As you’d read in my book, I never went back to that hypnotherapist after the “relaxing and conditioning” session. And it was not her fault.

The next year, I requested a birthday gift from Tim: a digital photo frame (To the readers of my book: Yeah, that was before I took the hypnotherapy course). My imagination was that I was going to find many photos online, add inspirational words to the pictures, use an app that is called “automotivator”, and then load up the final poster style versions to my digital photo frame, so that I could bring it to the office desk, let the slide show of my beloved Greece and inspirational words brighten up my otherwise a little dull paperwork hours in the office at the time.

The brightening-up-office-desk-slide-show project didn’t last long.
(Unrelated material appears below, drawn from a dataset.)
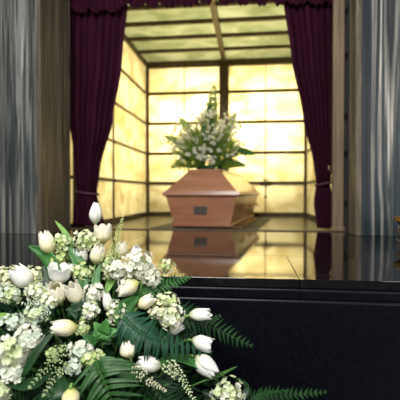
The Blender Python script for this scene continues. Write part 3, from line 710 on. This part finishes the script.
# foliage nobody could count, in the depth of the arrangement
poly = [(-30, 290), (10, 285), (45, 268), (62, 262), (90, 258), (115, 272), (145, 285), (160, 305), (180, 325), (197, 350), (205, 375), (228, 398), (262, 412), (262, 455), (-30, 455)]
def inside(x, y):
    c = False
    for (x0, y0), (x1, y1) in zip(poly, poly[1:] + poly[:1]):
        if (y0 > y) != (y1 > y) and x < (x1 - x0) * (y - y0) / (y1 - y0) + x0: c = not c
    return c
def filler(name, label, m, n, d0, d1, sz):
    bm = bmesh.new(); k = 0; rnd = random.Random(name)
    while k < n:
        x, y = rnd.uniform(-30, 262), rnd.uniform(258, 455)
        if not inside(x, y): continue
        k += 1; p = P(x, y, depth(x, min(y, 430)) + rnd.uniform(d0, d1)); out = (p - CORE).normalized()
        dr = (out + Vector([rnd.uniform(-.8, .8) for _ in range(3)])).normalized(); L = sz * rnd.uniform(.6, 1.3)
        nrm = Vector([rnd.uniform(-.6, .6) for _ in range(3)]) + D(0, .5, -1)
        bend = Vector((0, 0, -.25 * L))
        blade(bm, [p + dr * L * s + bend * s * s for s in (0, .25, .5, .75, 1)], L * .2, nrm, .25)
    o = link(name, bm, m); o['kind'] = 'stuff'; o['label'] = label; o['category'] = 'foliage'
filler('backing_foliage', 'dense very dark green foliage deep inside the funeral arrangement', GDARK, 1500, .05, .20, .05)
filler('scattered_sprig_foliage', 'loose mid green leaflets filling gaps between the flowers', GFERN, 170, .015, .05, .028)

# basket on a stand that carries the arrangement
bc = Vector((CORE.x, CORE.y, 0))
b = thing('basket_stand', 'dark wicker basket on a stand carrying the funeral arrangement', 'basket', bc)
zc = CORE.z
link('basket', lathe([(0, zc - .17), (.07, zc - .17), (.09, zc - .10), (.11, zc - .02), (.115, zc - .01), (.105, zc - .02), (.085, zc - .10), (0, zc - .15)], 24), MDARK, b)
link('pole', lathe([(0, .01), (.013, .01), (.013, zc - .16), (0, zc - .16)], 14), MDARK, b)
link('foot_plate', lathe([(0, 0), (.10, 0), (.10, .012), (.03, .02), (0, .02)], 28), MDARK, b)

# ------------------------------------------------------------ flowers on the coffin
rot = Matrix.Rotation(CR, 3, 'Z')
def cof(x, y, z): return Vector((CX, CY, ZN + .024)) + rot @ Vector((x, y, z))
SC = cof(.0, .42, .524)                # foot of the spray, on the lid
dS = (SC - EYE).dot(FW)
def Q(px, py, dz=0): return P(px, py, dS + dz)
rnd = random.Random(5)
sp = thing('lid_flower_spray_holder', 'low green holder of the flower spray on the coffin lid', 'holder', SC)
link('holder_bowl', lathe([(0, 0), (.12, 0), (.14, .03), (.13, .05), (0, .06)], 24), GDARK, sp)
SF = (208, 160)
bm = bmesh.new()
for i in range(260):
    a = rnd.uniform(-2.1, 2.1); rr = rnd.uniform(.1, 1) ** .6; k = 1 + .5 * math.exp(-(a/.22)**2)
    tip = Q(SF[0] + 40 * math.sin(a) * rr, SF[1] - 10 - 34 * math.cos(a) * rr * k if abs(a) < 1.6 else SF[1] - 10 + 14 * rr, rnd.uniform(-.22, .22) * rr); st = SC.lerp(tip, .35)
    if tip.z < SC.z - .06: continue
    L = (tip - st).length
    blade(bm, [st.lerp(tip, s) + Vector((0, 0, -.12*L*s*s)) for s in (0, .25, .5, .75, 1)], .012, Vector((rnd.uniform(-1, 1), -1, rnd.uniform(-.3, 1))), .2)
o = link('lid_spray_foliage', bm, plant('spray_green', (.07, .15, .018), (.22, .32, .05), .5)); o['kind'] = 'stuff'; o['label'] = 'green foliage of the flower spray on the coffin lid'; o['category'] = 'foliage'
# long leafy sprigs
lsp = 'leafy sprigs of the coffin spray'
def dq(x, y): return dS
for pp, wd, lab, m in (
    ([(213, 150, 0), (212, 120, 0), (214, 84, .03)], 17, 'tallest yellow green sprig of the coffin spray, upright', GRASSY),
    ([(210, 150, 0), (208, 125, -.03), (210, 104, 0)], 15, 'green sprig just below the tallest of the coffin spray', GMID),
    ([(200, 155, 0), (182, 143, 0), (164, 136, 0)], 12, 'green sprig of the coffin spray pointing at the left window wall', GRASSY),
    ([(198, 160, 0), (184, 160, 0), (171, 168, -.02)], 14, 'drooping pale sprig over the outer edge of the coffin lid', GRASSY),
    ([(216, 155, 0), (236, 150, 0), (255, 154, 0)], 16, 'green sprig of the coffin spray pointing at the right curtain', GMID),
    ([(216, 150, 0), (228, 130, 0), (236, 112, 0)], 12, 'upper slanting sprig of the coffin spray before the wide mullion', GRASSY),
    ([(218, 160, 0), (232, 162, 0), (246, 166, -.02)], 12, 'low drooping sprig of the coffin spray beside the mullion', GMID),
    ([(202, 150, 0), (190, 132, 0), (180, 118, 0)], 13, 'upper slanting sprig of the coffin spray before the left bay', GRASSY)):
    fern(pp, wd, lab, m, n=11, wide=.45, depthf=dq, stem=False, name='leafy_sprig', group=lsp, sweep=.7)
# white blossoms, small and alike
heads = [(172, 146), (175, 149), (179, 149), (181, 140), (187, 131), (192, 137), (200, 118), (225, 131), (232, 132), (237, 142), (210, 137), (203, 149), (221, 127), (176, 152), (182, 146), (190, 150), (186, 138), (196, 140), (203, 133), (194, 128), (205, 122), (213, 130), (221, 136), (214, 143), (207, 148), (217, 150), (226, 143),
         (222, 124), (229, 127), (233, 120), (236, 148), (230, 155), (208, 158), (199, 156), (183, 158), (206, 113), (177, 128), (215, 112), (238, 130), (212, 160), (226, 116)]
protos = {}
def blossom(x, y, i):
    sz = rnd.choice((5.5, 7, 8.5)); p = Q(x, y, -.14 + .008 * abs(x - 208) * .5 + rnd.uniform(-.02, .02))
    t = thing('white_blossom', 'small white blossom with yellow centre in the spray on the coffin', 'flower', p, 'white blossoms of the coffin spray')
    k = dS / FPX * 1000
    for j in range(7):
        o = bpy.data.objects.new('petal_cluster', FL['k'][j % 3]); C.objects.link(o); o.parent = t
        o.location = Vector([rnd.uniform(-1, 1) * sz * k * .00055 for _ in range(3)])
        nrm = (D(rnd.uniform(-.8, .8), rnd.uniform(-.5, .9), -1)); o.rotation_euler = Vector((0, 0, 1)).rotation_difference(nrm).to_euler()
        s = sz * k * .24; o.scale = (s, s, s)
for i, (x, y) in enumerate(heads): blossom(x, y, i)
buds = [(172, 166), (176, 160), (180, 168), (185, 163), (188, 170), (168, 142), (193, 163), (199, 135), (214, 138), (218, 118), (210, 96), (215, 90), (207, 104), (217, 103), (228, 150), (235, 160), (239, 154),
        (190, 144), (186, 128), (180, 134), (222, 158), (216, 168), (240, 126), (200, 121), (172, 136), (244, 144)]
for x, y in buds:
    bm = bmesh.new(); bmesh.ops.create_icosphere(bm, subdivisions=2, radius=.014); q = Q(x, y, -.10 + rnd.uniform(-.04, .03))
    for v in bm.verts: v.co *= 1 + .25 * mnoise.noise(v.co * 90 + Vector((x, y, 0)))
    for v in bm.verts: v.co.z *= 1.35
    t = thing('yellow_bud', 'tiny yellow green bud in the spray on the coffin', 'flower bud', q, 'yellow buds of the coffin spray')
    link('bud', bm, MYEL, t)
    bm = bmesh.new(); e = SC + Vector((0, 0, .05)) - q; tube(bm, bez(Vector((0, 0, 0)), Vector((0, 0, -.03)), e * .6, e, 6), .0025, n=5); link('stalk', bm, GSTEMD, t)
In the same year 2010, I left that office. No more dull moment. And the photo frame went into storage.

Very recently I happened to find the folder on my computer holding those pictures of Greece, that faraway dream of mine in the year 2009. Here are just a fraction of them.

This was how I started.

Looking back, these words have truly shaped me.

Still the words of wisdom

Still gives me goosebumps

Weren’t I cute?

And now grateful I am. The Greek dream is coming so close! Can you believe I’m leaving for Greece in less than 10 days? I wonder what my own photos of those beautiful islands will be like. Maybe I’ll post some of them here after my trip. Overly photographed as the Greek islands are, they never lose the amazing attractions to people like me.